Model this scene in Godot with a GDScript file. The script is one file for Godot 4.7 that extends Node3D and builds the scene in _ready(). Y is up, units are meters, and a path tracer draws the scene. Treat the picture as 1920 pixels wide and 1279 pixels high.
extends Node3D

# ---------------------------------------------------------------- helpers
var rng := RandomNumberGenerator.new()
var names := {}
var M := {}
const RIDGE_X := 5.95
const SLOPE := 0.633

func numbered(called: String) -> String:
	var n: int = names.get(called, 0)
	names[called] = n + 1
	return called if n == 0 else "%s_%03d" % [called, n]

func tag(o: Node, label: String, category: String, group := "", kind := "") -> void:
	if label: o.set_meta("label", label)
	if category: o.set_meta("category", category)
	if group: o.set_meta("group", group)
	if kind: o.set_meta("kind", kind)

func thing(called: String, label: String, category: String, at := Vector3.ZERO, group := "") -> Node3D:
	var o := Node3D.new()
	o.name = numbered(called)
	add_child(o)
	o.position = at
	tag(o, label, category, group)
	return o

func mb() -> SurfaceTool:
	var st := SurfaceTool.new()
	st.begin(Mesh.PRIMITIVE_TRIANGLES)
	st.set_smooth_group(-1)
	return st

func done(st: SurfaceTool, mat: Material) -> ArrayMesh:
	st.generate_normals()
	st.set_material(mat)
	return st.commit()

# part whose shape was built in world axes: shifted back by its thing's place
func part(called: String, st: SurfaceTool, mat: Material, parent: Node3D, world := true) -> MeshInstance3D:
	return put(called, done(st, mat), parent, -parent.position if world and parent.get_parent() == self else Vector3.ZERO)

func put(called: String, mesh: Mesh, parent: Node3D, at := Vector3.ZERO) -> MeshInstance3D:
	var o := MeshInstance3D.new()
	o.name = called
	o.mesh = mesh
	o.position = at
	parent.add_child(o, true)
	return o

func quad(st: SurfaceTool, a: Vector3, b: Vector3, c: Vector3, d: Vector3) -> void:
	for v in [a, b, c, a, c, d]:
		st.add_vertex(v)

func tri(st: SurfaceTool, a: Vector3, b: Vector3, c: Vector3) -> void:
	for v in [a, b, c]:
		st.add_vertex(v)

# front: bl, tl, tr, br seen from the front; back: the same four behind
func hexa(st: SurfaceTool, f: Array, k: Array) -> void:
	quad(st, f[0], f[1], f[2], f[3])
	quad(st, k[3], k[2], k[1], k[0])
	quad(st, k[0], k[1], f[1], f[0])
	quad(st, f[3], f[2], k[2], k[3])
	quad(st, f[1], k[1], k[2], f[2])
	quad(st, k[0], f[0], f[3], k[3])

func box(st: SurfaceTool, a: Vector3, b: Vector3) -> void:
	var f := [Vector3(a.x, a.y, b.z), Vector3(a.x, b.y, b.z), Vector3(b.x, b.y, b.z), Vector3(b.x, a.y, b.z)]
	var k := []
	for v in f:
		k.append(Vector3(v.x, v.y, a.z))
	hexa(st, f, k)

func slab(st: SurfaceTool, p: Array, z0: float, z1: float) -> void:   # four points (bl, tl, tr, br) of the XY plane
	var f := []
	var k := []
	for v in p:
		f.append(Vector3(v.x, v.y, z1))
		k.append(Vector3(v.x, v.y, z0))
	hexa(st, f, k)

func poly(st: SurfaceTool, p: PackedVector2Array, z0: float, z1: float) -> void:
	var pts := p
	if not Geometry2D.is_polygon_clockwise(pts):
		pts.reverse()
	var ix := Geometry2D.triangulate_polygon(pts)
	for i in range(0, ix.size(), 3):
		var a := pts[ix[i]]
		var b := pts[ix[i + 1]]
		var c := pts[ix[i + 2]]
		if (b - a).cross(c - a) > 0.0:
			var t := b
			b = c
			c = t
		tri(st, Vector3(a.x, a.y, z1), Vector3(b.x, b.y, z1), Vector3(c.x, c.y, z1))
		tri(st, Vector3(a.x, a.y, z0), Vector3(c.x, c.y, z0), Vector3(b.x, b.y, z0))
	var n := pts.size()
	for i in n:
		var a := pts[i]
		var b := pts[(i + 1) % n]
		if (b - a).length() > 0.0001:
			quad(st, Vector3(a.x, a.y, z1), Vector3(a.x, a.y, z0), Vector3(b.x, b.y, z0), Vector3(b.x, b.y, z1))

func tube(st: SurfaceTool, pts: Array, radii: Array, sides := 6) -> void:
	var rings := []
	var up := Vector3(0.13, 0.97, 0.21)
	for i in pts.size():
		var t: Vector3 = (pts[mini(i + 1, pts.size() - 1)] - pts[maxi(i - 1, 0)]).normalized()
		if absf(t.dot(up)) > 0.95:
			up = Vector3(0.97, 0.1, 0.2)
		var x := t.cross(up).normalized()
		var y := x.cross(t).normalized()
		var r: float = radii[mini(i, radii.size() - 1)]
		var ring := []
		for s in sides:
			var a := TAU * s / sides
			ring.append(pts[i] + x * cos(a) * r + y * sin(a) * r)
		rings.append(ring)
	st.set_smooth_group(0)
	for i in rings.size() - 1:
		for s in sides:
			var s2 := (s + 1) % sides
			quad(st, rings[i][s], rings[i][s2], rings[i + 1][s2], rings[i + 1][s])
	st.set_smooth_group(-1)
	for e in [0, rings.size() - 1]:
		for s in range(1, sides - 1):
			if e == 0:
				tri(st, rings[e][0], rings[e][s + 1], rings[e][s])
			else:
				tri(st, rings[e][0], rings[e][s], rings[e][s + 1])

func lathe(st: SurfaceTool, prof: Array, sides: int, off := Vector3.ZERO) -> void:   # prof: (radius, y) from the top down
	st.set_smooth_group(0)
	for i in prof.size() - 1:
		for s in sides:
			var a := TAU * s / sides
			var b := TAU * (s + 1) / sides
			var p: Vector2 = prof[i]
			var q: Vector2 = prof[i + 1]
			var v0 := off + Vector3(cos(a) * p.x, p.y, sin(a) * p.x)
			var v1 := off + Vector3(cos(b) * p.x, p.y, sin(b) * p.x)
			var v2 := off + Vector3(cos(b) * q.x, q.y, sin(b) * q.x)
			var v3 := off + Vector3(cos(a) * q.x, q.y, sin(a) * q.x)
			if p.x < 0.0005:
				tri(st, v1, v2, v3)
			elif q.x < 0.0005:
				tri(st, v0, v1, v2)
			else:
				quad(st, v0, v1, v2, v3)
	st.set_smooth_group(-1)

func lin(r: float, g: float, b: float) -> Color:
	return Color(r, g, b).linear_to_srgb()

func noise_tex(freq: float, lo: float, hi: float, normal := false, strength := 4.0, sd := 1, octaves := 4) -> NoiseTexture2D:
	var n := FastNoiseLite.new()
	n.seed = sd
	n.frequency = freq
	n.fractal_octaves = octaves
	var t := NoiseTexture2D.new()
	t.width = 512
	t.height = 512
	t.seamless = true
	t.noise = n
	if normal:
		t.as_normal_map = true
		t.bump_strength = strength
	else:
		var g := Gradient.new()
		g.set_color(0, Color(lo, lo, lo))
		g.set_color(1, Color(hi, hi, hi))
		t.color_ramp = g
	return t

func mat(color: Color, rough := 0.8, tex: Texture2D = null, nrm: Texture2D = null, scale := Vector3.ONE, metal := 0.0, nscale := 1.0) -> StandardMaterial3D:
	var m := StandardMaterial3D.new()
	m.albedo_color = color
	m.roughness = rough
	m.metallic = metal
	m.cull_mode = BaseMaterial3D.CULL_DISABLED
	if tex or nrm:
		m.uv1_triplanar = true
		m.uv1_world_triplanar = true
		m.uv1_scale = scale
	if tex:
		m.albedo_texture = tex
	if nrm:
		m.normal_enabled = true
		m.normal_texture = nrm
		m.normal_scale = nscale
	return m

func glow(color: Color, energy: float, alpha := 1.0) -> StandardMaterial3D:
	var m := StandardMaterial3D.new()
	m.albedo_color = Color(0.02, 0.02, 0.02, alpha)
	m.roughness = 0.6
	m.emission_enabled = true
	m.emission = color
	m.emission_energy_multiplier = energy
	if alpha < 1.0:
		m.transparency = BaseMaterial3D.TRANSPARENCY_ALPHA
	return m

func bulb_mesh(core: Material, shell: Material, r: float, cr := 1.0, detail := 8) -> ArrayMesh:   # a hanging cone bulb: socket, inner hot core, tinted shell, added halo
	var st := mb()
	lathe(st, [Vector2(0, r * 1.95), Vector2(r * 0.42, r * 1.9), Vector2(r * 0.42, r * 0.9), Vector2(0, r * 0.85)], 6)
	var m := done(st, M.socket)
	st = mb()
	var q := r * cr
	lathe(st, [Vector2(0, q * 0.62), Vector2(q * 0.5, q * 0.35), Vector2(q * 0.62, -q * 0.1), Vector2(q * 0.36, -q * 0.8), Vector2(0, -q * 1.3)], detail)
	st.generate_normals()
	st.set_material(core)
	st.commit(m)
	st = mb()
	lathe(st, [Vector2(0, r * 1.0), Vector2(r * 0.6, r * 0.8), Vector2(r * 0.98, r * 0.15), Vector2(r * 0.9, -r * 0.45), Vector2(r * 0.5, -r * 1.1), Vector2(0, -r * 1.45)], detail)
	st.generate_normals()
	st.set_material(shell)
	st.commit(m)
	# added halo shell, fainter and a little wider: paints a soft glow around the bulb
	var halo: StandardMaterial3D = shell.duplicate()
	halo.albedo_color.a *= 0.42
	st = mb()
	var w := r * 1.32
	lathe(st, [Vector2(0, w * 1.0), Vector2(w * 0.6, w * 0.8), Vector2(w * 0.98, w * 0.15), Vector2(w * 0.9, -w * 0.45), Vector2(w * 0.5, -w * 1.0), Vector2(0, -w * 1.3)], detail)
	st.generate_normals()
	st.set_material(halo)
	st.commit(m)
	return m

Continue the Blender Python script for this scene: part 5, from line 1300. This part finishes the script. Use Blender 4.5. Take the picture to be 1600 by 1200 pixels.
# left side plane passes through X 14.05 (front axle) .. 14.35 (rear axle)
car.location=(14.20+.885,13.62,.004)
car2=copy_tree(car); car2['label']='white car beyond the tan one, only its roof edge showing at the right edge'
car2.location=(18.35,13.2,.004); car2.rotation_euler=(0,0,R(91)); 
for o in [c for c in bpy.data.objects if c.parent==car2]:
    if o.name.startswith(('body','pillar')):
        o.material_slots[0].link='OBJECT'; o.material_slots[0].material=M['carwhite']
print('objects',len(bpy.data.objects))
****************************************
(Exercise details)
All lines from the one that contains "Continue the Blender" through the end of the material are to be quoted exactly, with both ends included.

(Full solution)
Continue the Blender Python script for this scene: part 5, from line 1300. This part finishes the script. Use Blender 4.5. Take the picture to be 1600 by 1200 pixels.
# left side plane passes through X 14.05 (front axle) .. 14.35 (rear axle)
car.location=(14.20+.885,13.62,.004)
car2=copy_tree(car); car2['label']='white car beyond the tan one, only its roof edge showing at the right edge'
car2.location=(18.35,13.2,.004); car2.rotation_euler=(0,0,R(91)); 
for o in [c for c in bpy.data.objects if c.parent==car2]:
    if o.name.startswith(('body','pillar')):
        o.material_slots[0].link='OBJECT'; o.material_slots[0].material=M['carwhite']
print('objects',len(bpy.data.objects))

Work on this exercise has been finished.